Il primo, ma forse il meno grave, è che nessuno sa, a priori, di essere “esaminato” e “colloquiato” da un computer (o meglio da un avatar) e non da una persona fisica. Ovvio che, sapendolo, un candidato si potrebbe preparare, magari studiando un elevator pitch su se stesso, una buona presentazione da raccontare con toni pacati e pause studiate.

Il secondo, assai più delicato, tema è legato al fatto che nessuno sa (né può sapere) quali siano i criteri di selezione su cui si basa l’algoritmo di lettura del cv. Questo fatto rischia di facilitare gravi episodi di discriminazione: si pensi, ad esempio, alla possibilità che alcuni cognomi (tipici di zone non gradite) vegano esclusi o che altri dati personali (ad esempio il genere o l’età) vengano usati per scartare i candidati nella primissima fase. Nessuno potrebbe saperlo, né contestare l’esistenza di azioni di natura discriminatoria, ai sensi del D.lgs. 198/2006.

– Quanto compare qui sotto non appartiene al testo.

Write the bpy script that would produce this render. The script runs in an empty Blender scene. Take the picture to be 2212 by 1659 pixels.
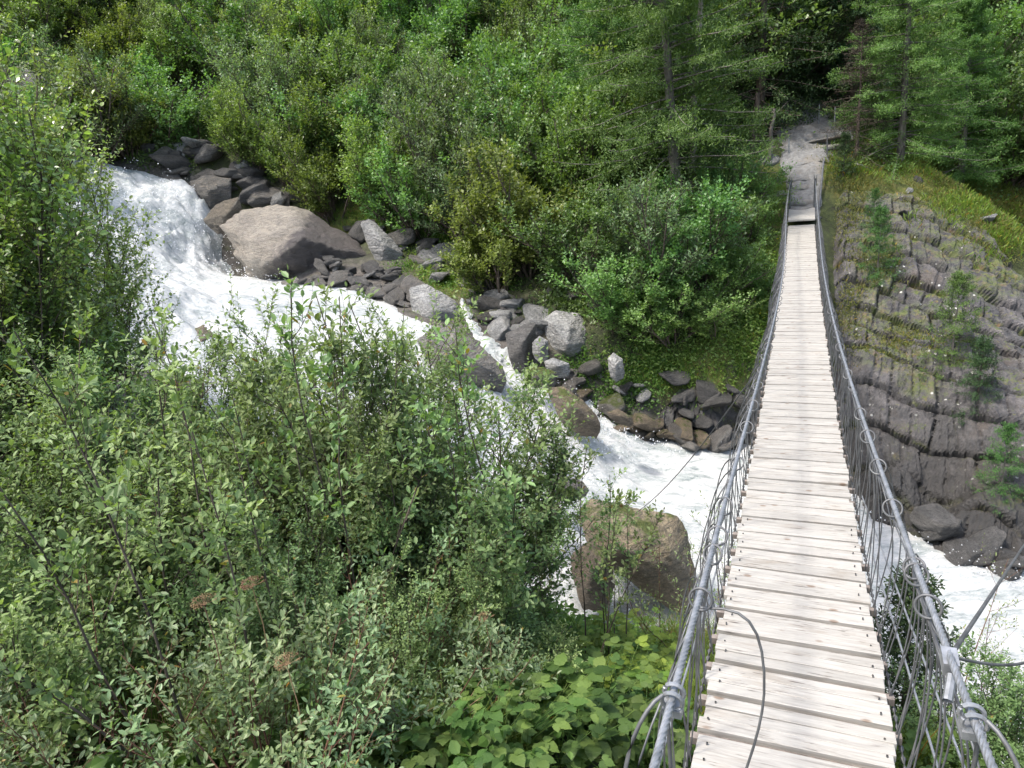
import bpy, bmesh, math, random
import numpy as np
from mathutils import Matrix, Vector
random.seed(7)
PI = math.pi
sc = bpy.context.scene
COL = sc.collection

# ------------------------------------------------------------------ camera, sky, sun, exposure
PITCH, ROLL, FPX, SC = math.radians(18), math.radians(6), 683.0, 2.16   # photo pixels below are on a 2212 wide copy
cam = bpy.data.cameras.new('camera'); camo = bpy.data.objects.new('camera', cam); COL.objects.link(camo)
fw = Vector((0, math.cos(PITCH), -math.sin(PITCH))); r0 = Vector((1, 0, 0)); u0 = r0.cross(fw)
cr = math.cos(ROLL)*r0 - math.sin(ROLL)*u0
cu = math.sin(ROLL)*r0 + math.cos(ROLL)*u0
camo.matrix_world = Matrix(((cr.x, cu.x, -fw.x, 0), (cr.y, cu.y, -fw.y, 0), (cr.z, cu.z, -fw.z, 0), (0, 0, 0, 1)))
cam.sensor_fit = 'HORIZONTAL'; cam.sensor_width = 36; cam.lens = 36*FPX/1024
cam.clip_start = .05; cam.clip_end = 600
sc.camera = camo
SUN_AZ, SUN_EL = -112, 65
w = bpy.data.worlds.new('World'); sc.world = w; w.use_nodes = True
nt = w.node_tree; bg = nt.nodes['Background']; sky = nt.nodes.new('ShaderNodeTexSky')
sky.sky_type = 'NISHITA'; sky.sun_disc = False; sky.sun_elevation = math.radians(SUN_EL)
sky.sun_rotation = math.radians(SUN_AZ); sky.air_density = 1.3; sky.dust_density = 4.0
nt.links.new(sky.outputs[0], bg.inputs[0]); bg.inputs[1].default_value = .15
sun = bpy.data.lights.new('sun', 'SUN'); suno = bpy.data.objects.new('sun', sun); COL.objects.link(suno)
sun.energy = 2.1; sun.angle = math.radians(6.0); sun.color = (1, .95, .87)
sd = Vector((math.sin(math.radians(SUN_AZ))*math.cos(math.radians(SUN_EL)), math.cos(math.radians(SUN_AZ))*math.cos(math.radians(SUN_EL)), math.sin(math.radians(SUN_EL))))
suno.rotation_euler = sd.to_track_quat('Z', 'Y').to_euler()
sc.view_settings.view_transform = 'Standard'; sc.view_settings.look = 'None'
sc.view_settings.exposure = 1.18; sc.view_settings.gamma = 1
sc.render.engine = 'CYCLES'
sc.cycles.max_bounces = 8; sc.cycles.diffuse_bounces = 4; sc.cycles.transmission_bounces = 4; sc.cycles.transparent_max_bounces = 8

# ------------------------------------------------------------------ numeric helpers
def ray(x, y):
    dx = x/SC-512; dy = y/SC-384
    X = dx*math.cos(ROLL)-dy*math.sin(ROLL); Y = dx*math.sin(ROLL)+dy*math.cos(ROLL)
    return np.array((X/FPX, (FPX*math.cos(PITCH)-Y*math.sin(PITCH))/FPX, -(Y*math.cos(PITCH)+FPX*math.sin(PITCH))/FPX))
def PH(x, y, h): r = ray(x, y); return r*(h/r[2])                 # point at height h
def PD(x, y, D): r = ray(x, y); return r*(D/math.hypot(r[0], r[1]))  # point at horizontal distance D
def PT(x, y, t): return ray(x, y)*t                                # point at depth t
def h3(i, j, k, s):
    n = (i.astype(np.int64)*374761393 + j.astype(np.int64)*668265263 + k.astype(np.int64)*2147483647 + s*1274126177) & 0xffffffff
    n = ((n ^ (n >> 13))*1274126177) & 0xffffffff
    n = ((n ^ (n >> 15))*2246822519) & 0xffffffff
    return ((n ^ (n >> 16)) & 0xffffff)/float(0xffffff)
def vn(p, s=0):
    p = np.asarray(p, float); f = np.floor(p); t = p-f; t = t*t*(3-2*t)
    i, j, k = f[..., 0], f[..., 1], f[..., 2]; a = 0
    for di in (0, 1):
        for dj in (0, 1):
            for dk in (0, 1):
                wgt = (t[..., 0] if di else 1-t[..., 0])*(t[..., 1] if dj else 1-t[..., 1])*(t[..., 2] if dk else 1-t[..., 2])
                a = a + wgt*h3(i+di, j+dj, k+dk, s)
    return a*2-1
def fbm(p, o=4, s=0, g=.5):
    a = 0; amp = 1; p = np.asarray(p, float)
    for q in range(o): a = a + amp*vn(p*2**q + 17.3*q, s+q); amp *= g
    return a
def p3(x, y, z=0): return np.stack([x, y, np.zeros_like(x)+z], -1)
class RBF:
    def __init__(s, pts, c=.8, lam=1e-4):
        P = np.array(pts, float); s.X = P[:, :2]; s.c = c
        n = len(P); A = np.zeros((n+3, n+3))
        A[:n, :n] = s.k(s.X[:, None]-s.X[None])-lam*np.eye(n); A[:n, n] = 1; A[:n, n+1:] = s.X; A[n:, :n] = A[:n, n:].T
        s.w = np.linalg.solve(A, np.concatenate([P[:, 2], [0, 0, 0]]))
    def k(s, d): return -np.sqrt((d**2).sum(-1)+s.c**2)
    def __call__(s, x, y):
        q = np.stack([np.ravel(x), np.ravel(y)], -1).astype(float); out = np.empty(len(q))
        for a in range(0, len(q), 20000):
            b = q[a:a+20000]
            out[a:a+20000] = s.k(b[:, None]-s.X[None]) @ s.w[:-3] + s.w[-3] + b @ s.w[-2:]
        return out.reshape(np.shape(x))
def nrm(v): return v/np.maximum(np.linalg.norm(v, axis=-1, keepdims=True), 1e-9)

# ------------------------------------------------------------------ object helpers
def tag(o, label=None, cat=None, group=None, kind=None):
    if label: o['label'] = label
    if cat: o['category'] = cat
    if group: o['group'] = group
    if kind: o['kind'] = kind
    return o
def mesh(name, V, F, mats, smooth=False, rnd=None, attrs=None):
    """V (n,3); F list of (m,k) index arrays"""
    me = bpy.data.meshes.new(name); V = np.asarray(V, np.float32)
    F = [np.asarray(f, np.int32) for f in F if len(f)]
    me.vertices.add(len(V)); me.vertices.foreach_set('co', V.ravel())
    idx = np.concatenate([f.ravel() for f in F]); tot = np.concatenate([np.full(len(f), f.shape[1], np.int32) for f in F])
    me.loops.add(len(idx)); me.loops.foreach_set('vertex_index', idx)
    me.polygons.add(len(tot)); st = np.concatenate([[0], np.cumsum(tot)[:-1]]).astype(np.int32)
    me.polygons.foreach_set('loop_start', st); me.polygons.foreach_set('loop_total', tot)
    me.polygons.foreach_set('use_smooth', np.full(len(tot), smooth))
    me.update(calc_edges=True)
    if rnd is not None:
        a = me.attributes.new('rnd', 'FLOAT', 'POINT'); a.data.foreach_set('value', np.asarray(rnd, np.float32))
    for k, v in (attrs or {}).items():
        a = me.attributes.new(k, 'FLOAT', 'POINT'); a.data.foreach_set('value', np.asarray(v, np.float32))
    me.materials.append(mats)
    return me
def obj(name, me, parent=None, loc=None):
    o = bpy.data.objects.new(name, me); COL.objects.link(o)
    if parent: o.parent = parent
    if loc is not None: o.location = loc
    return o
def empty(name, loc=(0, 0, 0), rz=0, s=1):
    o = bpy.data.objects.new(name, None); COL.objects.link(o); o.location = loc; o.rotation_euler = (0, 0, rz)
    o.scale = (s, s, s) if np.isscalar(s) else s; o.empty_display_size = .1; return o
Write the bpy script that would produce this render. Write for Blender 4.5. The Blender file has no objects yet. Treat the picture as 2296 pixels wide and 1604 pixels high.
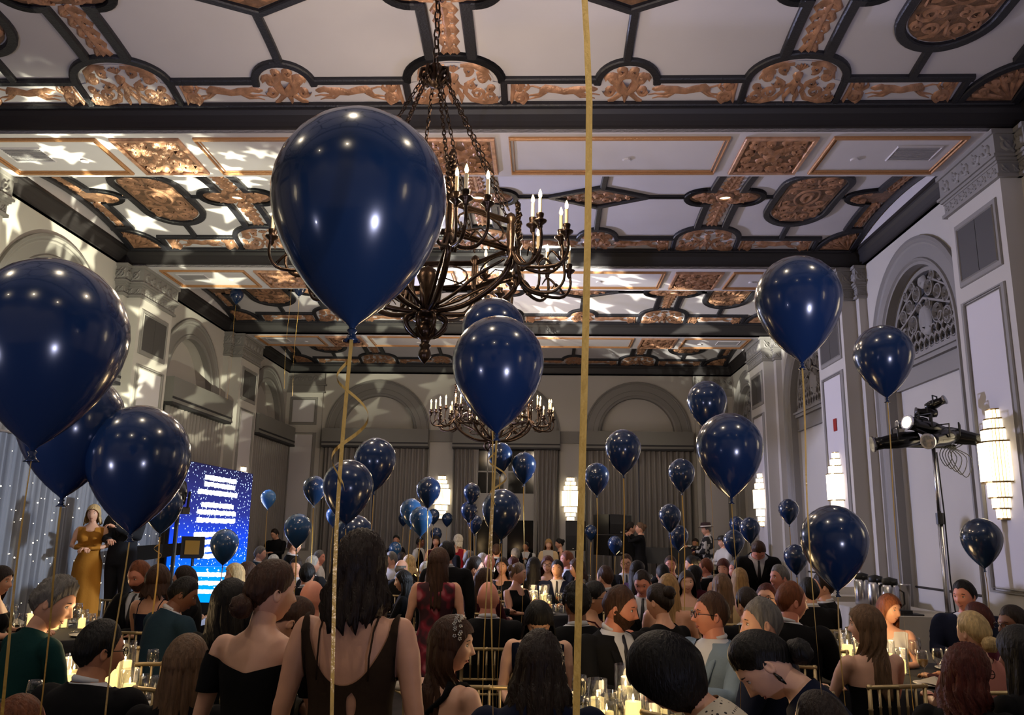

Il terzo e più grave effetto è quello di escludere dal mondo del lavoro quelle persone definite lavoratori trasparenti (hidden workers, a cui Harvard ha dedicato un interessante studio), cioè quei lavoratori che, attivi nella ricerca, vengono nella sostanza esclusi per via delle politiche, delle pratiche e dell’implementazione della tecnologia delle aziende, dai processi di selezione. Si tratta di talenti che potrebbero essere di grande supporto alle aziende, soprattutto in un momento delicato come quello attuale in cui (secondo dati di Confartigianato Lombardia) nel manifatturiero le imprese faticano a trovare manodopera (con una quota che è la più alta dal 2014): infatti, ad aprile 2022 in Lombardia non si sono trovati più di 4 lavoratori su 10.

Una riflessione, quindi, sui pericoli connessi all’uso degli ATS o di processi di selezione automatizzati dei lavoratori si impone, anche perché nessuno ha ancora dimostrato che siano effettivamente efficienti e migliori di quelli basati sull’intelligenza ed empatia umana.